Fishing for self-sufficiency
The origins of the Rapala go back to the 1930s. Toivo Pylväläinen is a Finnish manual laborer who sells his strength on the country's large construction sites. But one day, when the canteen maid finds herself pregnant, he is ordered to take responsibility and get married. No one knows whether he was the father or not, but he disappears into the night and wanders back to the building sites. Eventually, he isolated himself on the island of Koreakoivu in the middle of Lake Päijänne. Alone among the "pretty birch trees" that give the island its name, he is known as the hermit of Koreakoivu.
To survive, Toivo fishes from his rowing boat. He builds his own lures and becomes a master of the craft, testing them by trolling behind his boat. After hand-carving them from wood by candlelight, dressing them with bark, he paints them and uses various tricks to resemble a fish as closely as possible, a celluloid film making them shiny and translucent.
After the tests behind the boat, Toivo keeps the best lures for himself and a few specialists and goes to the market in the nearest town, nearly 8 kilometers away by boat, to sell the others!

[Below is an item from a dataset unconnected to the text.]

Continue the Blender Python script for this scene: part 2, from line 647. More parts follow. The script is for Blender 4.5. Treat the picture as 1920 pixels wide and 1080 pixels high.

Rapala, from fishing to lure sales
Also an angler on Lake Päijänne, Lauri Rapala struggles to feed his family from his fishing. Initially fishing with live bait, he saw the success of Toivo Pylväläinen's lures and learnt from him how to make them. He created his first lure with cork and knife in 1936. He developed his lures further, using photo negatives melted down to render the fish. But above all, he became a master at balancing the lure, so that it reproduced the movements of wounded fish that attract their predators. Eventually, he realized that selling lures was a safer way to earn a living than fishing himself, and made it his business.

From Finnish lure to iconic fishing brand with the help of Marilyn Monroe!
Rapala began marketing its lures locally and in towns near Lake Päijänne, before being resold by a Helsinki business. During the Summer Olympics in Helsinki in 1952, Rapala lures were spotted by international tourists. The first exports began in Sweden and Norway in 1955 and 1956, before the United States became a major market.
Distribution in the USA began as a joint venture with local fishing tackle manufacturer Ron Weber and his partner Raymond Weber. But it was an astonishing coincidence that launched the beginning of the worldwide success story. Rapala bought a one-page advertisement in the famous Vogue magazine of August 17, 1962. Little did they know that the cover, dedicated to the death of Marilyn Monroe, would make this the magazine's most widely distributed issue.

This marked a turning point for the family business. The first Finnish factory in Vääksy, near the historic lake, was quickly followed by a second in Riihilahti in 1963.
In 1974, Lauri Rapala died and the company was taken over by his three sons. New lures boosted growth, and in the 1990s investors joined the family, while a series of acquisitions of fishing tackle manufacturers and distributors made Rapala one of the biggest companies in the sector.

Present in 140 countries, Rapala claimed 20 million lures sold each year in 2024.